WHAT TO PRODUCE>
Can you write out the whole listing exactly?

INFORMATION SHOWN>

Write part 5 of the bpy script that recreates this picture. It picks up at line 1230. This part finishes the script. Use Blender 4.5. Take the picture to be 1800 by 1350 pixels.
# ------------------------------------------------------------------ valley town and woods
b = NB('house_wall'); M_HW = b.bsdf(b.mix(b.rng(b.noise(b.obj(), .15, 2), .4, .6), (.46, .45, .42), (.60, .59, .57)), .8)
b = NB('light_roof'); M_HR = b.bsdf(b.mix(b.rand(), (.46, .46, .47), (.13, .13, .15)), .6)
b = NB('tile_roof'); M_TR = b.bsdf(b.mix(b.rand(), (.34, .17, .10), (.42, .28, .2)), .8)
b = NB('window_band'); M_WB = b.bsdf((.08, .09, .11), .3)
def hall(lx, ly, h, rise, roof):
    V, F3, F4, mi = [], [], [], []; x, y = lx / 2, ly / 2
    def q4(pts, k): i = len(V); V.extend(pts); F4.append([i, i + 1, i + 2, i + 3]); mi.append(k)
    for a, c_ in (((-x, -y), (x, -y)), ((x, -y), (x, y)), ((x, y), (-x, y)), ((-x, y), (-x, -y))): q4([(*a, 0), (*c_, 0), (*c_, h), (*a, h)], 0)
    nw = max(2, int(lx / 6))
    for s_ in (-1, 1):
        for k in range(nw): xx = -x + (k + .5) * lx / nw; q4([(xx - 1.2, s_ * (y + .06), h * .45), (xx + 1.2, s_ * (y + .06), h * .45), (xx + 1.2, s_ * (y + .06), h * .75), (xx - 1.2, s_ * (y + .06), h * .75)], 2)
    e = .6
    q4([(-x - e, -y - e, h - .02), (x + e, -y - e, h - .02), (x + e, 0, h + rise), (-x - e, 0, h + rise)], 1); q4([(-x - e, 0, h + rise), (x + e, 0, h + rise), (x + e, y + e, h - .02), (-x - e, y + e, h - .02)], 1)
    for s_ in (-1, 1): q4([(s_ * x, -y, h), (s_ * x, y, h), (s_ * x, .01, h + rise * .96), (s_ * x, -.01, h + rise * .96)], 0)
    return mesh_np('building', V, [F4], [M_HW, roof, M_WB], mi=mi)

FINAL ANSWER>
Write part 5 of the bpy script that recreates this picture. It picks up at line 1230. This part finishes the script. Use Blender 4.5. Take the picture to be 1800 by 1350 pixels.
# ------------------------------------------------------------------ valley town and woods
b = NB('house_wall'); M_HW = b.bsdf(b.mix(b.rng(b.noise(b.obj(), .15, 2), .4, .6), (.46, .45, .42), (.60, .59, .57)), .8)
b = NB('light_roof'); M_HR = b.bsdf(b.mix(b.rand(), (.46, .46, .47), (.13, .13, .15)), .6)
b = NB('tile_roof'); M_TR = b.bsdf(b.mix(b.rand(), (.34, .17, .10), (.42, .28, .2)), .8)
b = NB('window_band'); M_WB = b.bsdf((.08, .09, .11), .3)
def hall(lx, ly, h, rise, roof):
    V, F3, F4, mi = [], [], [], []; x, y = lx / 2, ly / 2
    def q4(pts, k): i = len(V); V.extend(pts); F4.append([i, i + 1, i + 2, i + 3]); mi.append(k)
    for a, c_ in (((-x, -y), (x, -y)), ((x, -y), (x, y)), ((x, y), (-x, y)), ((-x, y), (-x, -y))): q4([(*a, 0), (*c_, 0), (*c_, h), (*a, h)], 0)
    nw = max(2, int(lx / 6))
    for s_ in (-1, 1):
        for k in range(nw): xx = -x + (k + .5) * lx / nw; q4([(xx - 1.2, s_ * (y + .06), h * .45), (xx + 1.2, s_ * (y + .06), h * .45), (xx + 1.2, s_ * (y + .06), h * .75), (xx - 1.2, s_ * (y + .06), h * .75)], 2)
    e = .6
    q4([(-x - e, -y - e, h - .02), (x + e, -y - e, h - .02), (x + e, 0, h + rise), (-x - e, 0, h + rise)], 1); q4([(-x - e, 0, h + rise), (x + e, 0, h + rise), (x + e, y + e, h - .02), (-x - e, y + e, h - .02)], 1)
    for s_ in (-1, 1): q4([(s_ * x, -y, h), (s_ * x, y, h), (s_ * x, .01, h + rise * .96), (s_ * x, -.01, h + rise * .96)], 0)
    return mesh_np('building', V, [F4], [M_HW, roof, M_WB], mi=mi)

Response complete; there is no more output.